His collection of writings on the struggle then raging between Venice and the papacy might well be the most complete in existence. Rare are the pages in volumes 7-10 that do not contain some allusion to the quarrel, most often in the form of works read and/or purchased. He remarks on May 19, 1607, that he has just acquired four new tracts circulated at the Frankfurt fair "concerning the matter of the pope and the Venetians, which I pick up wherever I can find any." The following month he buys a recueil newly published in Italy, which contained nineteen tracts, "for and against, which is not even a tenth of what has been printed. I have more than twice as many already, that I pick up everywhere I can.
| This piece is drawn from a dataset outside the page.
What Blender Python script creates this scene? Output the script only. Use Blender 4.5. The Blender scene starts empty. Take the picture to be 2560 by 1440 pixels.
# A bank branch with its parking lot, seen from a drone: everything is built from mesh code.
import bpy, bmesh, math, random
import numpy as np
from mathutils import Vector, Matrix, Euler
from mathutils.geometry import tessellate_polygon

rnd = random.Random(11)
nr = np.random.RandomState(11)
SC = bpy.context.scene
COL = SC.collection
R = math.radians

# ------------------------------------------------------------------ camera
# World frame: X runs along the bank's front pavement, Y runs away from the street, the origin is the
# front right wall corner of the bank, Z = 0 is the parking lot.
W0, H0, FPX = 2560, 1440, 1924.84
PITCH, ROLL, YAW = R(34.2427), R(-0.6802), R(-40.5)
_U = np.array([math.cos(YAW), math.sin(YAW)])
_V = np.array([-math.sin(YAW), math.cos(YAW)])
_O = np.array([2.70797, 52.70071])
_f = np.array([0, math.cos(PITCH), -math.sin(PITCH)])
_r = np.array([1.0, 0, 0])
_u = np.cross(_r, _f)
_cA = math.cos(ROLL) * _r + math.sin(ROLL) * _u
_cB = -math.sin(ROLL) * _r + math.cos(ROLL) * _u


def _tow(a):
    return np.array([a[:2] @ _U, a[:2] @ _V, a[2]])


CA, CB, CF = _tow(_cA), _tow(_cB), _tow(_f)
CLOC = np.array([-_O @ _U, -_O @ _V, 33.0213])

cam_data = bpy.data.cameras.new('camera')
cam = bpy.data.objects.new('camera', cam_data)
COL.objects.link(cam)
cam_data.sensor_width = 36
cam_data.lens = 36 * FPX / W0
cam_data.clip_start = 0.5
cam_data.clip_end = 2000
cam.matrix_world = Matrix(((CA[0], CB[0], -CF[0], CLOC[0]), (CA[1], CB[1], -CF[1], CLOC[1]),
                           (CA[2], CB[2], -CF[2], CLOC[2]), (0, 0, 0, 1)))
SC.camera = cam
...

To date, I have fifty-three in all, which I have put in order and turned over to M. Abraham, for binding." His admiration for Paolo Sarpi is unbounded:
A person of holy and blameless life, in addition to his doctrine, and moreover, very zealous for the glory of God and the restoration and reformation of the church, for which he daily works, gathering every possible thing written on the subject. I promised [the friend who showed him a request from Sarpi for help in locating two rare tracts] that I would help by listing and copying everything I could find in my study.[22]
Key items in this collection are the works of Leschassier, which make explicit the coincidence of the Venetian with the Gallican cause. Opposition between the papal-ligueur and the Venetian-Gallican positions is Pierre's most dominant interest in current events and the main focus of his collection. It also provides the chief linkage between his intellectual values and those that are personal.